But first … I’m having office hours on Valentines day at 10am PT. Grab a cuppa Joe and come join me to talk about making philanthropy more accessible. Zoom link here.
And I’m also making the entire Funder Follies archive available to free subscribers. I want you to read. (And for those who pay or gift a subscription, I’m soooo grateful. Otherwise, enjoy!) On with the show.
I keep thinking about the Chronicle of Philanthropy’s excellent webinar on Key Nonprofit Trends to Watch in 2024. One trend the panelists discussed was foundation payout rates. As you may know, foundations are required by the IRS to grant 5% of assets each year.

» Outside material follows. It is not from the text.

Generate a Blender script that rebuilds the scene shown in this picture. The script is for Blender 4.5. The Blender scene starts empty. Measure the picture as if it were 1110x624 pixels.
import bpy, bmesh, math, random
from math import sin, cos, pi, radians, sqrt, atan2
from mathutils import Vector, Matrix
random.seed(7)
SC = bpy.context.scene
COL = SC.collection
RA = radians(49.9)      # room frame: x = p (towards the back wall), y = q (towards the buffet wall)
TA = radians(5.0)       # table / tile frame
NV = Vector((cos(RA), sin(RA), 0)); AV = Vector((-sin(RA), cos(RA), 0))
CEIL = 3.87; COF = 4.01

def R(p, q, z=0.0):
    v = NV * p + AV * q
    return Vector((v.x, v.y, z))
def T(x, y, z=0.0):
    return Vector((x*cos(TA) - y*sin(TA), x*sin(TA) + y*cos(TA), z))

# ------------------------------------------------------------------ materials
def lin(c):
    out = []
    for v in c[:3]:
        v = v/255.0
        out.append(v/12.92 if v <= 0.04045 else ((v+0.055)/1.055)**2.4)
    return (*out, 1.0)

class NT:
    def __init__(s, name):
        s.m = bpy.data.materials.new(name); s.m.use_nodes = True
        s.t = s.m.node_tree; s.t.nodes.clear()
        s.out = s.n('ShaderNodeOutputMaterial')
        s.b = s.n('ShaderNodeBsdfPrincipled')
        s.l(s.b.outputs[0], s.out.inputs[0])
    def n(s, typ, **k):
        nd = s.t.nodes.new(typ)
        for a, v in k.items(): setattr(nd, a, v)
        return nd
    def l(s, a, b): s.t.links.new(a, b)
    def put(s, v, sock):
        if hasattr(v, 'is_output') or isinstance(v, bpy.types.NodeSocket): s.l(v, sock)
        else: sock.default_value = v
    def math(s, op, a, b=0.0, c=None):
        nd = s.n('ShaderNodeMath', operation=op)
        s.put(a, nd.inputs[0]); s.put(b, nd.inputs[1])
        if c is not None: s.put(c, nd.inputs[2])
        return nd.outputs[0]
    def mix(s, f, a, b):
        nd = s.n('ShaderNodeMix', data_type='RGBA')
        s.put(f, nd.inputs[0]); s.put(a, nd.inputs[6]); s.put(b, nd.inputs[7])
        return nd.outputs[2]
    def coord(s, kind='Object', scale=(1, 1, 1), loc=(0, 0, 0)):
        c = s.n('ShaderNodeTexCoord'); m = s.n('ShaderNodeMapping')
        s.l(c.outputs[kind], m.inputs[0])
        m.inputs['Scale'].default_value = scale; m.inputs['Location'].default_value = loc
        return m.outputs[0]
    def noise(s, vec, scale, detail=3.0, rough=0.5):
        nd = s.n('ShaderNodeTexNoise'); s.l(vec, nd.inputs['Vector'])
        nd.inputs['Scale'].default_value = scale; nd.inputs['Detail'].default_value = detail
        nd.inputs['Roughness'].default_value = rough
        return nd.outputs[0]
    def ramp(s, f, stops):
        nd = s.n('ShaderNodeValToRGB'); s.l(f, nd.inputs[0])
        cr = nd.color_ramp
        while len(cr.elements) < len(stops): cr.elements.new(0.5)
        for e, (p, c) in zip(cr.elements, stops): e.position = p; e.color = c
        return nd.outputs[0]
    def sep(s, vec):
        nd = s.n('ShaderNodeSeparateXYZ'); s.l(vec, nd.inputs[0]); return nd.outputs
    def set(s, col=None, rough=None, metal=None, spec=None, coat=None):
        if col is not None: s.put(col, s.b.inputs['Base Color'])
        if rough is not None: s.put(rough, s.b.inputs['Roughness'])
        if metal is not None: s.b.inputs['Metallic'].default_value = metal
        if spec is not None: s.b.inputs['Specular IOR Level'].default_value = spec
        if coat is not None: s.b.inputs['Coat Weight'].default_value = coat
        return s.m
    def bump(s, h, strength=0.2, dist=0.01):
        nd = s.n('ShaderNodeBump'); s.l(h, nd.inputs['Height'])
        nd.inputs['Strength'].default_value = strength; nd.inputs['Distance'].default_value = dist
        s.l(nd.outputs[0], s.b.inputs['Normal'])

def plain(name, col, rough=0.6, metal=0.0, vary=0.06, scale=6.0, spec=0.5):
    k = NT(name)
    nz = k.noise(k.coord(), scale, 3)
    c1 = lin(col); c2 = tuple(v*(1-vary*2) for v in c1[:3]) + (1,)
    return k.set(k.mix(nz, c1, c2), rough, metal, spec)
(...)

Given the nearly $1.2 trillion owned by foundations, there is much discussion about the enormous amount of wealth that is not being directed into the charity sector.
5% of $1,155,252,000,000
One point two trillion dollars in 2023 means at least $58B in grants made to nonprofits. But it also means $1.097B that just sits in foundations, growing.
Pacific Foundation Services explains the 5% rule. PFS provides philanthropic strategy, operational management, and grantmaking support to private foundations. I’ve had the pleasure of working with a number of their staff over the years.
The 5% figure was agreed upon to ensure that private foundations would, in theory, be able to exist in perpetuity whilst also ensuring that communities and society benefit. The calculation was based on historic market returns of approximately 8% which, after accounting for 3% average historic inflation, leaves 5%. … The total assets calculation is based on a thirteen-month average, not simply the value of the endowment at the end of the fiscal year.
So here’s how that looks for the top 10 private foundations based on 2022 assets.
If you’re wondering about payouts less than 5% on that chart, PFS goes on to explain that…
… it is extremely difficult to hit 5% exactly, and the reason is simple: the payout stems from the 13-month average of asset values, and the value for the final month of the year won’t be known until early in the following year. [Any] underpayment …would be carried over.
And the Winners Are …
Honor to Gates and Bloomberg for paying out well over 5%. Admittedly, the market was down nearly 20% in 2022, so the most recent year may not be the best illustration.
The average S&P annual return between 1957 (Year 1 of the index) and 2023 is 10.26%. So it would seem that 8 of the 10 largest foundations seem to prioritize their own wealth-building over their grantmaking to ensure that “that communities and society benefit.” That math just doesn’t add up.
But there’s an easy solution. Foundations can grant larger percentages of assets. Or acknowledge that the historic basis for the 5% rule has increased: make it 7.26%.
And for all this fuss that I write about each week hoping foundations will make it easier for nonprofits to get grants, so much more money is given by people, not institutions.
Now there’s an idea, grant funding to help grant-dependent nonprofits diversify revenue from individuals.